Does the SMDA cover nuclear weapons?
The leaked documents show that Pakistan’s military internally argued for an explicit conventional-forces-only carve-out, and Defence Minister Khawaja Asif initially hinted the agreement involved nuclear sharing before later denying it. The critical finding from the Drop Site News leak is that the signed SMDA text does not contain an explicit exclusion of nuclear capability. This ambiguity is compounded by the 27th Constitutional Amendment, which placed the Strategic Plans Division controlling Pakistan’s nuclear stockpile under Munir’s direct command alongside his authority to invoke the SMDA without parliamentary consent.
How does the $5 billion package relate to the troop deployment?
Saudi Arabia and Qatar confirmed a $5 billion financial assistance package for Pakistan covering approximately $4.8 billion in external obligations maturing before June 2026. Saudi FM al-Jadaan visited Islamabad to confirm the package on April 11, 2026, the same day Pakistan announced its 13,000-troop deployment to King Abdulaziz Air Base. The temporal coincidence does not establish a formal quid pro quo, but the financial dependency it creates makes it functionally impossible for Pakistan to reconsider its SMDA commitments during the remaining seven days before the ceasefire expires on April 22.
Can Iran find an alternative mediator before the ceasefire expires?

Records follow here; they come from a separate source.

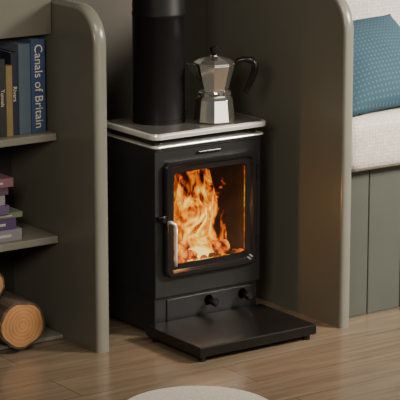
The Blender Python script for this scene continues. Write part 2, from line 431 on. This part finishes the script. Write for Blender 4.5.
for k in range(90):
    s=rnd.uniform(0.008,0.016)
    mt=Matrix.Translation((rnd.uniform(0.04,0.34),rnd.uniform(0.012,0.2),0.194+s*0.9+rnd.uniform(0,0.008)))@Matrix.Rotation(rnd.uniform(0,3),4,(rnd.random(),rnd.random(),1))@Matrix.Diagonal((s*1.3,s,s*0.9,1))
    bmesh.ops.create_icosphere(bm,subdivisions=1,radius=1,matrix=mt)
finish('ember_bed',bm,M_char,sv)
def curtain(name,mat,y,xa,xb,zt,seed):
    rnd=random.Random(seed); bm=bmesh.new(); NX=60; NZ=30
    ph=[rnd.uniform(0,6.28) for _ in range(6)]
    grid=[]
    for i in range(NX+1):
        u=i/NX; x=xa+(xb-xa)*u
        top=zt*(0.80+0.14*math.sin(u*17+ph[0])+0.09*math.sin(u*31+ph[1]))
        col=[]
        for j in range(NZ+1):
            v=j/NZ
            xx=x+0.012*math.sin(v*7+ph[2]+u*3)*v
            yy=y+0.014*math.sin(u*8+v*4+ph[3])+0.008*math.sin(v*9+ph[4])
            xx=min(max(xx,0.022),W-0.022)
            col.append(bm.verts.new((xx,yy,0.192+top*v)))
        grid.append(col)
    for i in range(NX):
        for j in range(NZ): bm.faces.new((grid[i][j],grid[i+1][j],grid[i+1][j+1],grid[i][j+1]))
    return finish(name,bm,mat,sv,smooth=True)
curtain('flames_front',M_flameA,0.030,0.028,0.30,0.30,3)
curtain('flames_middle',M_flameB,0.085,0.026,0.33,0.34,5)
curtain('flames_back',M_flameC,0.165,0.026,0.35,0.345,9)

# top plates
bm=bmesh.new()
prism(bm,rrect(-0.004,W+0.004,-0.008,D+0.004,0.012),lambda p,d:(p[0],p[1],d),0.5605,0.569)
finish('lid_casting',bm,M_iron,sv,bevel=0.002)
bm=bmesh.new(); prism(bm,rrect(-0.008,W+0.012,-0.014,D+0.004,0.018),lambda p,d:(p[0],p[1],d),0.5695,0.5755)
finish('lower_steel_plate',bm,M_steel,sv,bevel=0.002)
bm=bmesh.new(); prism(bm,rrect(0.006,W-0.006,0.004,D-0.004,0.012),lambda p,d:(p[0],p[1],d),0.576,0.5955)
finish('spacer',bm,M_gloss,sv)
bm=bmesh.new(); prism(bm,rrect(-0.016,W+0.018,-0.024,D+0.006,0.028),lambda p,d:(p[0],p[1],d),0.596,0.612)
finish('hotplate_rim',bm,M_steel,sv,bevel=0.004,seg=3)
bm=bmesh.new(); prism(bm,rrect(-0.006,W+0.008,-0.014,D-0.004,0.022),lambda p,d:(p[0],p[1],d),0.6121,0.6135)
finish('hotplate_surface',bm,M_top,sv)
PT=0.6137
bm=bmesh.new(); FX,FY=0.125,0.16
lathe(bm,[(0.079,PT),(0.079,PT+0.012),(0.0775,PT+0.013),(0.0775,0.93),(0.079,0.932),(0.079,0.94),(0.0775,0.942),(0.0775,2.1)],48,(FX,FY,0))
o=finish('stove_flue_pipe',bm,M_flue,smooth=True); md=o.modifiers.new('es','EDGE_SPLIT'); md.split_angle=math.radians(40)

# ---------------- hearth tray ----------------
ht=empty('hearth_slab')
bm=bmesh.new(); addbox(bm,-0.038,0.382,-0.285,-0.008,0.016,0.046)
finish('slab',bm,M_slate,ht,bevel=0.003)
bm=bmesh.new()
for fx in (-0.03,0.345):
    for fy in (-0.278,-0.045): lathe(bm,[(0.012,0.0),(0.012,0.0158)],16,(fx+0.013,fy+0.013,0))
finish('feet',bm,M_slate,ht)

# ---------------- moka pot ----------------
mk=empty('moka_pot',(0.256,0.06,PT))
mk.rotation_euler=(0,0,math.radians(-35))
def fin_m(n,bm,m,**k): return finish(n,bm,m,mk,**k)
K=1.12
def sc(l): return [(r*K,z) for r,z in l]
bm=bmesh.new(); lathe(bm,sc([(0.050,0.0005),(0.055,0.004),(0.0545,0.012),(0.049,0.068),(0.044,0.076),(0.040,0.080)]),8,off=0.0)
fin_m('boiler',bm,M_alu,bevel=0.0012)
bm=bmesh.new(); lathe(bm,sc([(0.043,0.0802),(0.045,0.082),(0.045,0.090),(0.041,0.093)]),40)
fin_m('collar',bm,M_alu,smooth=False)
bm=bmesh.new(); lathe(bm,sc([(0.037,0.0932),(0.038,0.10),(0.0545,0.168),(0.0555,0.172),(0.0535,0.1735)]),8,off=0.0)
fin_m('jug',bm,M_alu,bevel=0.0012)
bm=bmesh.new(); lathe(bm,sc([(0.0555,0.1738),(0.056,0.177),(0.040,0.188),(0.012,0.196),(0.008,0.199)]),8,off=0.0)
fin_m('lid',bm,M_alu,bevel=0.001)
bm=bmesh.new(); lathe(bm,sc([(0.006,0.1992),(0.008,0.203),(0.0125,0.212),(0.012,0.222),(0.007,0.226)]),8,off=0.5)
fin_m('lid_knob',bm,M_bake)
bm=bmesh.new()
a=[bm.verts.new(p) for p in ((-0.052,-0.022,0.172),(-0.052,0.022,0.172),(-0.050,0.010,0.125),(-0.050,-0.010,0.125),(-0.085,0.0,0.174),(-0.056,0,0.128))]
for f in ((0,4,1),(0,3,5,4),(1,4,5,2),(3,2,5),(0,1,2,3)): bm.faces.new([a[i] for i in f])
fin_m('spout',bm,M_alu,bevel=0.001)
bm=bmesh.new()
sweep(bm,[(0.060,0,0.170),(0.070,0,0.182),(0.088,0,0.187),(0.108,0,0.184),(0.121,0,0.170),(0.119,0,0.15),(0.110,0,0.125),(0.099,0,0.10),(0.093,0,0.086)],
   [(0.007,0.008),(0.008,0.009),(0.009,0.010),(0.011,0.012),(0.012,0.012),(0.011,0.011),(0.010,0.010),(0.009,0.009),(0.006,0.007)],8)
fin_m('handle',bm,M_bake,smooth=True)

# ---------------- bench seat ----------------
be=empty('bench_seat')
x=0.545; i=0
bm=bmesh.new(); addbox(bm,0.545,1.9,-0.150,0.455,0.0,0.455); finish('carcass',bm,M_green,be)
while x<1.85:
    i+=1; box('tongue_board_%d'%i,x+0.0015,x+0.1285,-0.162,-0.1505,0.0,0.455,M_green,be,0.003); x+=0.13
def cushion_box(name,x0,x1,y0,y1,z0,z1,mat,parent=None,r=0.04):
    bm=bmesh.new(); addbox(bm,x0,x1,y0,y1,z0,z1)
    bmesh.ops.bevel(bm,geom=bm.edges[:],offset=r,segments=5,affect='EDGES',profile=0.6)
    return finish(name,bm,mat,parent,smooth=True)
cushion_box('seat_cushion',0.548,1.9,-0.215,0.452,0.457,0.625,M_seat,r=0.05)
cushion_box('backrest_cushion',0.548,1.9,0.215,0.452,0.627,1.35,M_back,r=0.05)

def pillow(name,w,h,t,mat,mw):
    bm=bmesh.new(); N=28; V={}
    for s in (1,-1):
        for i in range(N+1):
            for j in range(N+1):
                u=-1+2*i/N; v=-1+2*j/N
                edge=(i in(0,N) or j in (0,N))
                if edge and s==-1: V[s,i,j]=V[1,i,j]; continue
                th=t*((1-abs(u)**2.4)*(1-abs(v)**2.4))**0.55
                px=w/2*u*(1-0.07*(1-v*v)); py=h/2*v*(1-0.07*(1-u*u))
                z=s*th/2+0.002*math.sin(u*9+v*4)*(1-abs(u))*(1-abs(v))
                V[s,i,j]=bm.verts.new((px,py,z))
    for s in (1,-1):
        for i in range(N):
            for j in range(N):
                bm.faces.new((V[s,i,j],V[s,i+1,j],V[s,i+1,j+1],V[s,i,j+1]))
    zs=[(mw@v.co).z for v in bm.verts]
    mw=Matrix.Translation((0,0,0.627-min(zs)))@mw
    o=finish(name,bm,mat,smooth=True); o.matrix_world=mw; return o
mw=Matrix.Translation((0.765,-0.045,0.78))@Matrix.Rotation(math.radians(40),4,'X')@Matrix.Rotation(math.radians(3),4,'Z')
pillow('throw_pillow',0.42,0.36,0.15,M_blue,mw)

# ---------------- pale round disc ----------------
bm=bmesh.new(); lathe(bm,[(0.205,0.0005),(0.212,0.004),(0.212,0.010),(0.204,0.015)],64)
finish('pale_disc',bm,M_disc,smooth=False,bevel=0.002,loc=(-0.30,-0.65,0))  # thin pale disc with a weave texture, lying on the floor

# ---------------- lights ----------------
def area(name,loc,tgt,size,power,color,sy=None,spread=180):
    l=bpy.data.lights.new(name,'AREA'); l.energy=power; l.color=color; l.size=size
    if sy: l.shape='RECTANGLE'; l.size_y=sy
    l.spread=math.radians(spread)
    o=bpy.data.objects.new(name,l); COL.objects.link(o); o.location=loc
    o.rotation_euler=(Vector(tgt)-Vector(loc)).to_track_quat('-Z','Y').to_euler(); return o
area('window_light_key',(-2.2,-2.4,1.7),(0,0,0.5),0.7,38,(1.0,0.87,0.70))
area('seat_fill_light',(1.9,-1.9,1.9),(0.95,-0.1,0.6),0.6,30,(1.0,0.9,0.76),spread=70)  # added lamp, narrow spread, brightens the bench cushions
area('pot_reflection_light',(0.75,-3.1,0.75),(0.26,0.06,0.68),1.0,8,(1.0,0.92,0.8))  # lamp added so the moka pot facets mirror something bright
area('overhead_light',(0.1,-1.6,2.4),(0.0,-0.6,0.0),0.6,7,(1.0,0.88,0.72),spread=100)  # area lamp overhead, aimed down at the floor before the stove
fl=bpy.data.lights.new('fire_glow','POINT'); fl.energy=4.5; fl.color=(1,0.42,0.10); fl.shadow_soft_size=0.03
o=bpy.data.objects.new('fire_glow',fl); COL.objects.link(o); o.location=(0.16,-0.001,0.32)
w=bpy.data.worlds.new('World'); scene.world=w; w.use_nodes=True
w.node_tree.nodes['Background'].inputs[0].default_value=(0.88,0.85,0.78,1); w.node_tree.nodes['Background'].inputs[1].default_value=0.10

# ---------------- camera ----------------
th=math.radians(35); p=math.radians(13)
r=Vector((math.cos(th),-math.sin(th),0)); fh=Vector((math.sin(th),math.cos(th),0))
F=math.cos(p)*fh-math.sin(p)*Vector((0,0,1)); U=math.sin(p)*fh+math.cos(p)*Vector((0,0,1))
C=0.133*r+0.407*U-6.2*F
cam=bpy.data.cameras.new('camera'); cam.sensor_width=36; cam.lens=36*2100/400
co=bpy.data.objects.new('camera',cam); COL.objects.link(co)
R=Matrix((r,U,-F)).transposed()
co.matrix_world=Matrix.Translation(C)@R.to_4x4()
scene.camera=co
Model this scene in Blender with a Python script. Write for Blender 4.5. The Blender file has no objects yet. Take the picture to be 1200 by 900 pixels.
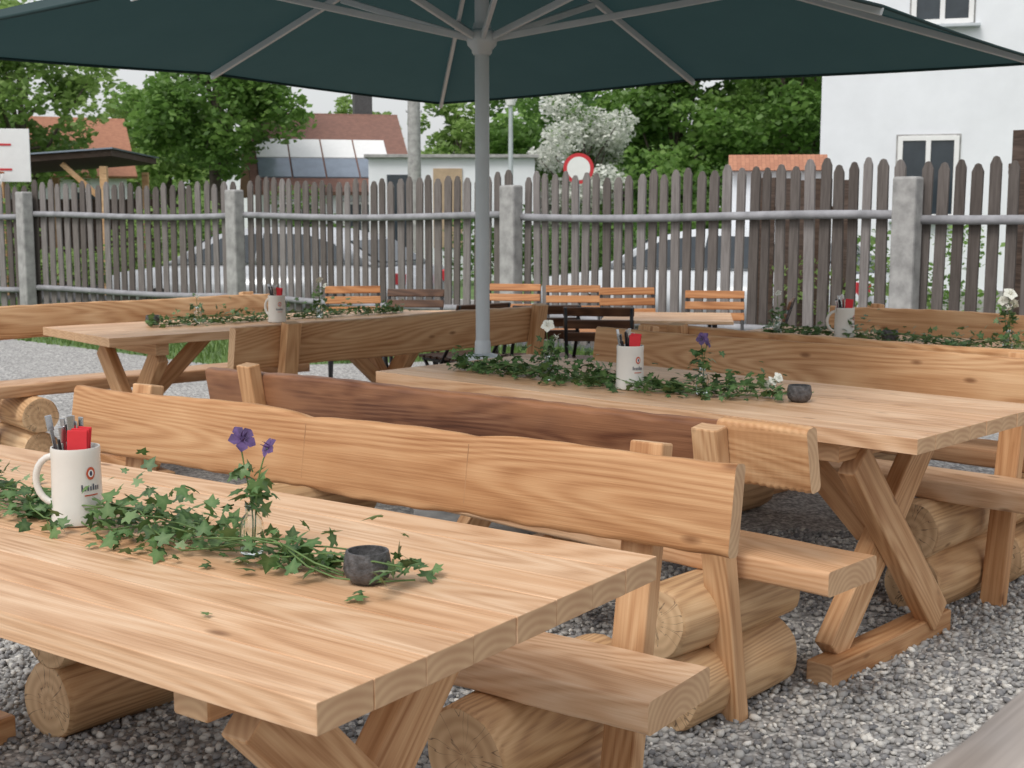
import bpy, bmesh, math, random
import numpy as np
from mathutils import Vector, Matrix
random.seed(7); rng=np.random.default_rng(7)
R=math.radians
scene=bpy.context.scene
COL=scene.collection

# ------------------------------------------------------------ materials
def newmat(name):
    m=bpy.data.materials.new(name); m.use_nodes=True
    nt=m.node_tree; b=nt.nodes['Principled BSDF']
    return m,nt,b
def N(nt,t,**k):
    n=nt.nodes.new(t)
    for a,v in k.items(): setattr(n,a,v)
    return n
def ramp(nt,stops):
    r=N(nt,'ShaderNodeValToRGB'); e=r.color_ramp.elements
    while len(e)<len(stops): e.new(0.5)
    for i,(p,c) in enumerate(stops):
        e[i].position=p; e[i].color=(c[0],c[1],c[2],1)
    return r
def mixc(nt,fac,a,b,mode='MIX'):
    m=N(nt,'ShaderNodeMix',data_type='RGBA',blend_type=mode)
    for s,v in ((m.inputs[0],fac),(m.inputs[6],a),(m.inputs[7],b)):
        if hasattr(v,'links'): nt.links.new(v,s)
        elif isinstance(v,(int,float)): s.default_value=v
        else: s.default_value=(v[0],v[1],v[2],1)
    return m.outputs[2]
def math_(nt,op,a,b=None):
    m=N(nt,'ShaderNodeMath',operation=op)
    for i,v in enumerate((a,b)):
        if v is None: continue
        if hasattr(v,'links'): nt.links.new(v,m.inputs[i])
        else: m.inputs[i].default_value=v
    return m.outputs[0]
def bump(nt,b,h,strength=.3,dist=.01):
    n=N(nt,'ShaderNodeBump'); n.inputs['Strength'].default_value=strength
    n.inputs['Distance'].default_value=dist
    nt.links.new(h,n.inputs['Height']); nt.links.new(n.outputs[0],b.inputs['Normal'])

def randvec(nt,rand=True):
    tc=N(nt,'ShaderNodeTexCoord')
    v=tc.outputs['Object']
    if rand:
        oi=N(nt,'ShaderNodeObjectInfo')
        s=N(nt,'ShaderNodeVectorMath',operation='SCALE'); s.inputs[0].default_value=(7.3,3.1,5.7)
        nt.links.new(oi.outputs['Random'],s.inputs['Scale'])
        a=N(nt,'ShaderNodeVectorMath',operation='ADD')
        nt.links.new(v,a.inputs[0]); nt.links.new(s.outputs[0],a.inputs[1]); v=a.outputs[0]
    return v
def scaled(nt,v,scale):
    mp=N(nt,'ShaderNodeMapping'); mp.inputs['Scale'].default_value=scale
    nt.links.new(v,mp.inputs[0]); return mp.outputs[0]
def noise(nt,vec,scale,detail=4,rough=.55,dist=0):
    n=N(nt,'ShaderNodeTexNoise'); n.inputs['Scale'].default_value=scale
    n.inputs['Detail'].default_value=detail; n.inputs['Roughness'].default_value=rough
    n.inputs['Distortion'].default_value=dist
    if vec is not None: nt.links.new(vec,n.inputs['Vector'])
    return n.outputs['Fac']

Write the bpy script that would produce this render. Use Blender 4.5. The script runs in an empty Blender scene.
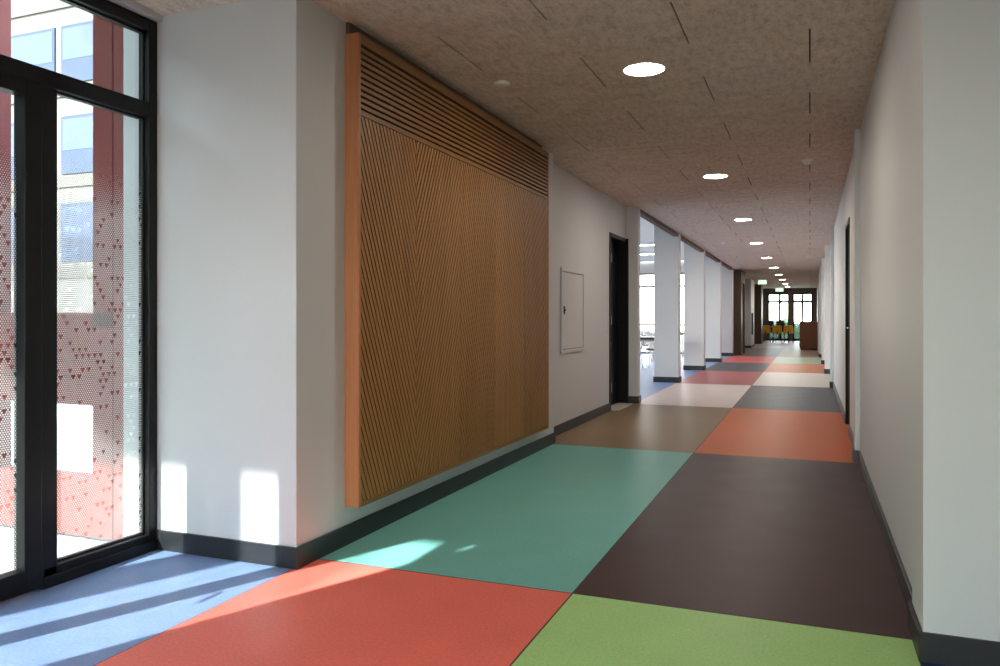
import bpy, math, random
from mathutils import Vector, Matrix
random.seed(7)
sc = bpy.context.scene
COL = sc.collection
PI = math.pi

# ------------------------------------------------------------------ helpers
class MB:
    """collects polygons; build() links them as one mesh object"""
    def __init__(self): self.v = []; self.f = []; self.mi = []; self.sm = []
    def poly(self, pts, mi=0, smooth=False):
        n = len(self.v); self.v += [tuple(p) for p in pts]
        self.f.append(list(range(n, n+len(pts)))); self.mi.append(mi); self.sm.append(smooth)
    def mesh(self, vs, fs, mi=0, smooth=False):
        n = len(self.v); self.v += [tuple(p) for p in vs]
        for f in fs:
            self.f.append([i+n for i in f]); self.mi.append(mi); self.sm.append(smooth)
    def box(self, x0, x1, y0, y1, z0, z1, mi=0, M=None):
        vs = [(x0,y0,z0),(x1,y0,z0),(x1,y1,z0),(x0,y1,z0),(x0,y0,z1),(x1,y0,z1),(x1,y1,z1),(x0,y1,z1)]
        if M is not None: vs = [M @ Vector(p) for p in vs]
        self.mesh(vs, [(0,3,2,1),(4,5,6,7),(0,1,5,4),(1,2,6,5),(2,3,7,6),(3,0,4,7)], mi)
        return self
    def cyl(self, p0, p1, r0, r1=None, n=16, mi=0, caps=True, smooth=True):
        r1 = r0 if r1 is None else r1
        p0 = Vector(p0); p1 = Vector(p1); d = (p1-p0).normalized()
        a = d.orthogonal().normalized(); b = d.cross(a)
        vs = []
        for p, r in ((p0,r0),(p1,r1)):
            for k in range(n):
                t = 2*PI*k/n; vs.append(p + a*(r*math.cos(t)) + b*(r*math.sin(t)))
        self.mesh(vs, [(k,(k+1)%n,n+(k+1)%n,n+k) for k in range(n)], mi, smooth)
        if caps:
            self.mesh(vs[:n], [tuple(reversed(range(n)))], mi); self.mesh(vs[n:], [tuple(range(n))], mi)
        return self
    def tube(self, pts, r, n=10, mi=0):
        for a, b in zip(pts[:-1], pts[1:]): self.cyl(a, b, r, n=n, mi=mi)
        return self
    def lathe(self, prof, n=32, mi=0, c=(0,0,0), close=False):
        vs = []
        for r, z in prof:
            for k in range(n):
                t = 2*PI*k/n; vs.append((c[0]+r*math.cos(t), c[1]+r*math.sin(t), c[2]+z))
        fs = []
        for i in range(len(prof)-1):
            for k in range(n): fs.append((i*n+k, i*n+(k+1)%n, (i+1)*n+(k+1)%n, (i+1)*n+k))
        self.mesh(vs, fs, mi, True)
        return self
    def build(self, name, mats, parent=None, loc=None, bevel=0, world=True):
        me = bpy.data.meshes.new(name)
        base = Vector((0,0,0))
        if parent is not None and world: base = Vector(parent.location)
        if loc is not None: base = Vector(loc)
        me.from_pydata([tuple(Vector(p)-base) for p in self.v], [], self.f)
        for m in (mats if isinstance(mats, (list, tuple)) else [mats]): me.materials.append(m)
        for p, mi, s in zip(me.polygons, self.mi, self.sm): p.material_index = mi; p.use_smooth = s
        me.update()
        o = bpy.data.objects.new(name, me); COL.objects.link(o)
        if parent is not None: o.parent = parent
        elif loc is not None: o.location = loc
        if bevel:
            b = o.modifiers.new('bevel', 'BEVEL'); b.width = bevel; b.segments = 2; b.limit_method = 'ANGLE'
        return o

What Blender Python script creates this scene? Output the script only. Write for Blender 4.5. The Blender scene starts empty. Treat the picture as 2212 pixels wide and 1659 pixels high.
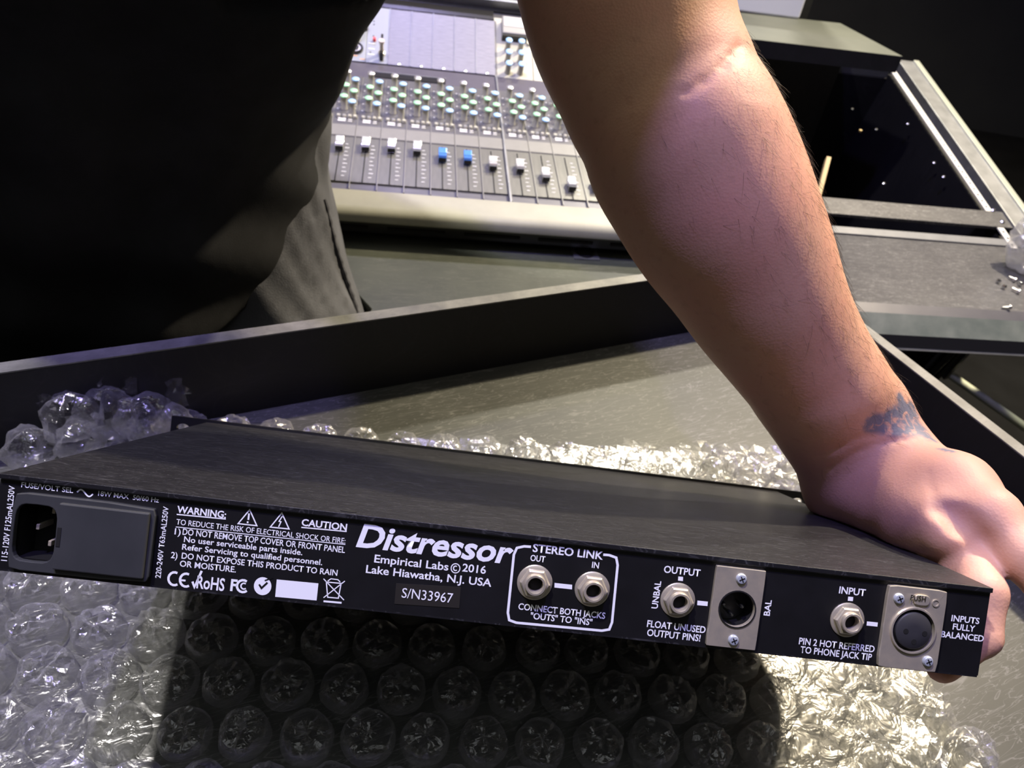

The structural barriers are prohibitive within the seven-day window. Turkey is a NATO member and hosts US military installations at Incirlik. Qatar participated in the $5 billion Pakistan financial package and maintains its own security coordination with Washington. Egypt has security cooperation agreements with both Saudi Arabia and Israel. Oman, which has historically brokered US-Iran backchannel contacts, lacks the institutional infrastructure and the protecting-power arrangement that Pakistan uniquely holds. Switzerland, which serves as the US protecting power in Iran, operates on the other side of the protecting-power ledger. No country simultaneously offers Iran geographic proximity, absence of US military bases, no Israel relations, and an existing diplomatic channel to Washington through an embedded interests section.